Stage 4: Denial/False Hope. I don't think that Mohamed Al-Fayed celebrates Christmas, but I sure celebrated when he fired Lawrie Sanchez in December. With that act alone, things started looking up. After all, surely the new coach wouldn't make the same mistake that Sanchez had made: buying players based on reputation alone, then sticking with those players for too long in a stubborn attempt to avoid admitting a mistake. Besides, Bullard and McBride were coming back, and Bolton was horrible, and Derby was already down, and Wigan is a rugby town, so there's nothing to worry about, right? Right?

Stage 5: Xenophobia. You know who's fault this all is? Foreigners. Specifically those filthy fucking Irish: Baird and Healy and Davis and Aaron Hughes...they're the ones to blame. They come here and they take jobs away from hard working Americans, and look what happens. None of this is the Americans' fault. Bocanegra, Dempsey, and Keller aren't seeing enough minutes, and it's all because of their sneaky English coach. The English have always favored the Irish.

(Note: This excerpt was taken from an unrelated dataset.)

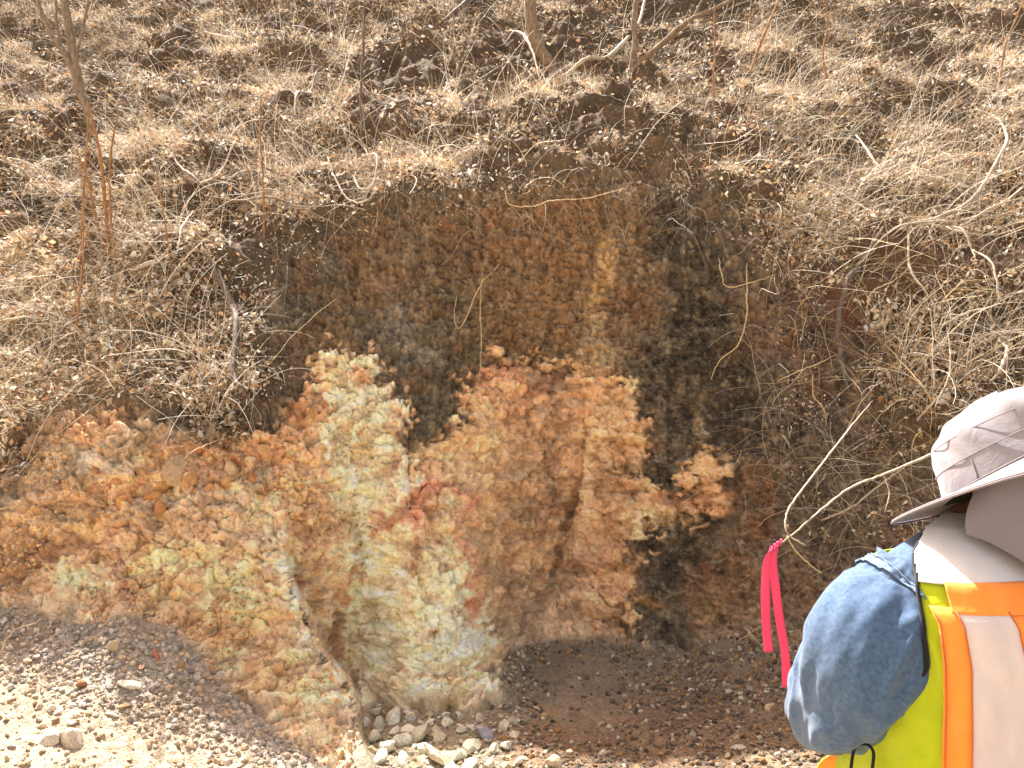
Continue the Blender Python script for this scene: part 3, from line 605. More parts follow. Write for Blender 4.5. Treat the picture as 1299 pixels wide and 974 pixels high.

Stage 6: Bitterness/clinging to God, guns. This is all a test. The penalty kick against Newcastle, the hand ball goal against West seems like everyone is out to screw us right now - and they undeniably are - but you know how we can get through this? Faith. A little good, old-fashioned, faith - you know, the kind of faith that causes God to give you stuff. You've read snippets of the bible - ask and it shall be given unto you. Well, God, if you're listening, I would like to hold onto a one-goal lead. And if we can't, I'm going to get a gun and shoot Chris Baird in both knees.

Stage 6: Aethism. Thanks a pantload, God. Or, should I say: "god". There is no hope - life is meaningless. We are born, we suffer, and then we die. Soccer is like life: a random series of chance encounters over which we have no control. All we can do is watch where the ball bounces and hope for a quick and relatively painless death. The sky is grey. The orb is spinning. I retire. Silence.

Stage 7: Manchester United. They are the Death Star of English soccer. They are big and powerful and have a gravity that draws you inward. Yes, they are evil, and they exist to squash the hope of smaller civilizations throughout the galaxy, leaving only the blackness of space...but, damn it, they win. Maybe I should stop being such a martyr and go over to the dark side.


But no...I've already decided: if Fulham go down, I'm going down with my team. Hell, I'm part Irish myself: I'll stick with this marriage forever no matter how bad it gets. Actually, after the comeback win at Man City last week, I'm starting to think they could stay up. Which either means that we've either begun Chapter IV: A New Hope, or that I've cycled back to Stage 4 and still have stages 5, 6, and 7 ahead of me.